There is also negligible evidence that fraud is more prevalent via mail-in voting. In Oregon, the first state to enact universal voting by mail, a Brookings Institute analysis found that there were 14 fraudulent votes attempted by mail between 2000 and 2019. More than 15,000,000 ballots were cast in Oregon during that period.
Deputy Secretary of State David Scanlan said New Hampshire’s absentee voting system lays out a clear chain of custody so that the state is aware of every person who has handled an absentee ballot from the time it is printed to when it is returned.
Unlike in some states, Granite Staters must also have a reason for requesting an absentee ballot, and ballots can only be returned by voters or state-approved “delivery agents” such as family members and nursing home administrators.
Anna Brown, director of research and analysis at the nonpartisan nonprofit organization Citizens Count, said the Granite State may also be less vulnerable to potential fraud than other states because of its largely analog voting system.

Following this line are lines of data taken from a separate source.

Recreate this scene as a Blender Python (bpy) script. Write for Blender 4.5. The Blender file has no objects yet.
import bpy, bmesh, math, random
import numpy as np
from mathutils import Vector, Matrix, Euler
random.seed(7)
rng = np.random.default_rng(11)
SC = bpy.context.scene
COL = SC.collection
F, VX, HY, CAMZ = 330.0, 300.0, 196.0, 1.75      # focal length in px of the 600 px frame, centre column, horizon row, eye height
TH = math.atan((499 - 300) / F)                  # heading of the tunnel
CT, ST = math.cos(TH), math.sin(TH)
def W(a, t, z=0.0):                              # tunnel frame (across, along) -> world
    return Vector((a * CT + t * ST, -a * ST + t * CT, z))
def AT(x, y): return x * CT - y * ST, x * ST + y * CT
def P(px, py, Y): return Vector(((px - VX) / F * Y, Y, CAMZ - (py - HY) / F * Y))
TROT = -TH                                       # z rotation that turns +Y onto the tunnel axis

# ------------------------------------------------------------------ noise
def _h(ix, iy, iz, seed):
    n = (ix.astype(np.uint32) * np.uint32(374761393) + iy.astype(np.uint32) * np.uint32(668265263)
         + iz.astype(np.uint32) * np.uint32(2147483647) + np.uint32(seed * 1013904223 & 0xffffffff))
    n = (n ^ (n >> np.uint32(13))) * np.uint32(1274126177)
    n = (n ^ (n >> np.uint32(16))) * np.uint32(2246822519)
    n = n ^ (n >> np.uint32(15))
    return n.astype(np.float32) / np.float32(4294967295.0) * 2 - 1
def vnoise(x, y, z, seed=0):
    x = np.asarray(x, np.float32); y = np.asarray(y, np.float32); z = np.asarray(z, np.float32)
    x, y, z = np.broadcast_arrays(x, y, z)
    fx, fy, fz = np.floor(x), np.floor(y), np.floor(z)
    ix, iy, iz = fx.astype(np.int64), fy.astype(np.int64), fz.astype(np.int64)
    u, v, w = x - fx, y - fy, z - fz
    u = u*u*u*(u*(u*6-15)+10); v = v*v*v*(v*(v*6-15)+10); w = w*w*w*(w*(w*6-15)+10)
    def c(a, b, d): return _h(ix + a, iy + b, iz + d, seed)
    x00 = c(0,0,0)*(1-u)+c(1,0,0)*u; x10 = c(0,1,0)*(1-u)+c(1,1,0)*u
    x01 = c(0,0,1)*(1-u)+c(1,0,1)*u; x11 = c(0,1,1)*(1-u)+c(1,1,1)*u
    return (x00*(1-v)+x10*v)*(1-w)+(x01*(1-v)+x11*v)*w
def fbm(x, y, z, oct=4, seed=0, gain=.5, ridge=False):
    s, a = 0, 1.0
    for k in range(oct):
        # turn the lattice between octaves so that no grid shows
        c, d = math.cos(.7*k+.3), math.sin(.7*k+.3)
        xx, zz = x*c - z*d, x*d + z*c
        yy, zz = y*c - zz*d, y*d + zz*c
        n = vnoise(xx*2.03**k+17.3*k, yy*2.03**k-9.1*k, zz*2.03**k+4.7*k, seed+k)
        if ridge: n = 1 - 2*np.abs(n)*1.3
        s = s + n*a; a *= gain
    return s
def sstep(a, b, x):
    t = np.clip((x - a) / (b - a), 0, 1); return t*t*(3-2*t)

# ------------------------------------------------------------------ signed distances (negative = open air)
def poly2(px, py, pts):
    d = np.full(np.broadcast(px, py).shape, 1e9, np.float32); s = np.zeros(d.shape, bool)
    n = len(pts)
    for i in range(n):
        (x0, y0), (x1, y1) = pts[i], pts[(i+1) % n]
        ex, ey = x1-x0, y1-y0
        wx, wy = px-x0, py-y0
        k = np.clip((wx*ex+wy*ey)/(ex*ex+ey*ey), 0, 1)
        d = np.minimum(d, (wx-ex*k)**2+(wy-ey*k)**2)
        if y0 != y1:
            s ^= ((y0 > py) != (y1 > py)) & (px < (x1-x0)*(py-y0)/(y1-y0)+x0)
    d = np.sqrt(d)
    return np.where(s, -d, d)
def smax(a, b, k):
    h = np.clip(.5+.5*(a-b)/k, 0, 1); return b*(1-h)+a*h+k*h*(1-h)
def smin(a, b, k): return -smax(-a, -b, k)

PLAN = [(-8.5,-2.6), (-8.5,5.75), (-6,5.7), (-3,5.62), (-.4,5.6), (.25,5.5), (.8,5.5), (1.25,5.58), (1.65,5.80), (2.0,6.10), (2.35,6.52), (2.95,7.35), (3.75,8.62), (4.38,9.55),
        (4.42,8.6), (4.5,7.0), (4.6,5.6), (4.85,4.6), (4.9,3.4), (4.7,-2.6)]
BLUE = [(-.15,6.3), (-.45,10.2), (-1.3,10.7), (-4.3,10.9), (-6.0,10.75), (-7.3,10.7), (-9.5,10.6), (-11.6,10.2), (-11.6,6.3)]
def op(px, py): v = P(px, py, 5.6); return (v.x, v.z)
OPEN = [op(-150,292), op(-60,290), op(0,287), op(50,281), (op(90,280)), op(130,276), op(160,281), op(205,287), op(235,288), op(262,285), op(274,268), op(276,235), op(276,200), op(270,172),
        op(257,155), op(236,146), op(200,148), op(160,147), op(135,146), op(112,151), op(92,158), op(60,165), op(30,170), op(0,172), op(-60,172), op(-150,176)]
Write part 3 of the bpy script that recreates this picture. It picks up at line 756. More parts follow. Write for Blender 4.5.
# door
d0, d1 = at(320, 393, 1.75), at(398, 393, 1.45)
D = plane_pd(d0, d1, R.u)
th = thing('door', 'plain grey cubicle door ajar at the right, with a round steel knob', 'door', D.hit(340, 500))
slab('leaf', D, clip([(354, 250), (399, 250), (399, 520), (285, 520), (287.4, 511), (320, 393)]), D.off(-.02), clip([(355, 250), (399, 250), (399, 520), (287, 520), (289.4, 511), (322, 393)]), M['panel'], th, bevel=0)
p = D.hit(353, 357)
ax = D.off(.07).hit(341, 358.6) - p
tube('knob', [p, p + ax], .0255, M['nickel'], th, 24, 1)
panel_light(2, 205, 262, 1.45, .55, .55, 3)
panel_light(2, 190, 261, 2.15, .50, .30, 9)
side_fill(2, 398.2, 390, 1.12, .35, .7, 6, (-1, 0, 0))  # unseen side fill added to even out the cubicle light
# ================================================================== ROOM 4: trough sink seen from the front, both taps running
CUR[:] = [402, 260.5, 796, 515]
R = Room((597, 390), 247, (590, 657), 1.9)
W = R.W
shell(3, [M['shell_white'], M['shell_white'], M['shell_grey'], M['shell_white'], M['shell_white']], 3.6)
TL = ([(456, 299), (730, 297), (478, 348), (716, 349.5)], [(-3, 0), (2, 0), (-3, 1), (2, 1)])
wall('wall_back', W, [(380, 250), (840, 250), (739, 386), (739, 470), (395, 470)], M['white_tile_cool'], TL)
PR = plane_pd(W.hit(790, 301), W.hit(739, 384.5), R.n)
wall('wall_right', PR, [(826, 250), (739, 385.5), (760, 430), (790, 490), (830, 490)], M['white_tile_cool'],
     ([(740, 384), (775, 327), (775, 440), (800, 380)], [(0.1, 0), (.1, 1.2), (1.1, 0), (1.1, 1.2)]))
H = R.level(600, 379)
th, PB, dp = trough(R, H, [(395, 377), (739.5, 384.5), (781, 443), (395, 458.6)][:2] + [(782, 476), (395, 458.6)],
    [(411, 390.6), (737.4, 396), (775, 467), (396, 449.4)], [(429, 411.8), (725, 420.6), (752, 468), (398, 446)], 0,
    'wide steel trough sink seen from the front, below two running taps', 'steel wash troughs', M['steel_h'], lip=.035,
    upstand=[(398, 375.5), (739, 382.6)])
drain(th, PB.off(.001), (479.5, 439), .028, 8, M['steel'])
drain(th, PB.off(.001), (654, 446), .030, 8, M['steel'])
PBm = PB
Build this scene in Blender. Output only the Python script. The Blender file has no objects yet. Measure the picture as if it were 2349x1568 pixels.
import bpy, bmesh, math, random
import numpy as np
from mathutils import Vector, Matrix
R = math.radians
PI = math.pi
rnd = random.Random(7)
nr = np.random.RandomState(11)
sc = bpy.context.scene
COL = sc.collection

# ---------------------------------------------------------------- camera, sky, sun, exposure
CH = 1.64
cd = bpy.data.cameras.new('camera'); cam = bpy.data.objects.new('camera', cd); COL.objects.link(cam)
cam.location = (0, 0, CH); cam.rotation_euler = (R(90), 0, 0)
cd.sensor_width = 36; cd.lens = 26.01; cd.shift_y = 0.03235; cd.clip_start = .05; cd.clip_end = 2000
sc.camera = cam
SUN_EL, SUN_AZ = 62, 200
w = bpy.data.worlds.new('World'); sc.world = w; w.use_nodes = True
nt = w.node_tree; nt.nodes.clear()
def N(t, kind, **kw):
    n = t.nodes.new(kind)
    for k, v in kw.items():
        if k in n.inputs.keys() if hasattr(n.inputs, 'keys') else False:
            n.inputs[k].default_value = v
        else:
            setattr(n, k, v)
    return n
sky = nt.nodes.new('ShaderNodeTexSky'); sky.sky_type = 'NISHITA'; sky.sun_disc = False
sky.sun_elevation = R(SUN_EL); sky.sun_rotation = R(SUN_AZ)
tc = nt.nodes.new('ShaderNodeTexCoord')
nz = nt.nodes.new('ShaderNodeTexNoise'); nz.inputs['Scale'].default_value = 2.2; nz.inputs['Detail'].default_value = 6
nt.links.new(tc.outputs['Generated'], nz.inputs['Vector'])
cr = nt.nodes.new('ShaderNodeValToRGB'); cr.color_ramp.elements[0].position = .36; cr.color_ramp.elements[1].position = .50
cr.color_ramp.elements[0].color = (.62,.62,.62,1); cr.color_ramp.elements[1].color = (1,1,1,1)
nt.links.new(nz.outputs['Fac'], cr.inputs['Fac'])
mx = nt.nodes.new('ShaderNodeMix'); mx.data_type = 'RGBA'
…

New Hampshire residents cannot register to vote online.
“In New Hampshire, it is very difficult to pull off any sort of coordinated voter fraud like that, because we rely so much on paper ballots and on interactions with your local town clerk,” Brown said. “And everything can be traced; it’s not happening all online in the background. It’s basically a very unhackable system.”
Brown noted that investigations of potential voter fraud in New Hampshire by the Secretary of State’s Office and the N.H. Attorney General produced no evidence of widespread fraud in recent Granite State elections.
Scanlan said that if New Hampshire were to mail every voter an absentee ballot or allow jusr anyone to drop an absentee ballot off on behalf of someone else, as is the case in some other states, it could affect some voters’ confidence in the election results.
“Even if there is nothing nefarious going on with that process, it causes some people to question how those ballots are handled, and whether the results of them after being counted are accurate,” Scanlan said.
He said he looks at keeping an election secure as a balancing act.
“There is a tension between making voting really easy and making sure that you have enough security measures to maintain that confidence in the election. So the easier you make voting, the less safe it may appear,” he said.
“The more safe you make it, the more difficult it may be to cast a ballot.”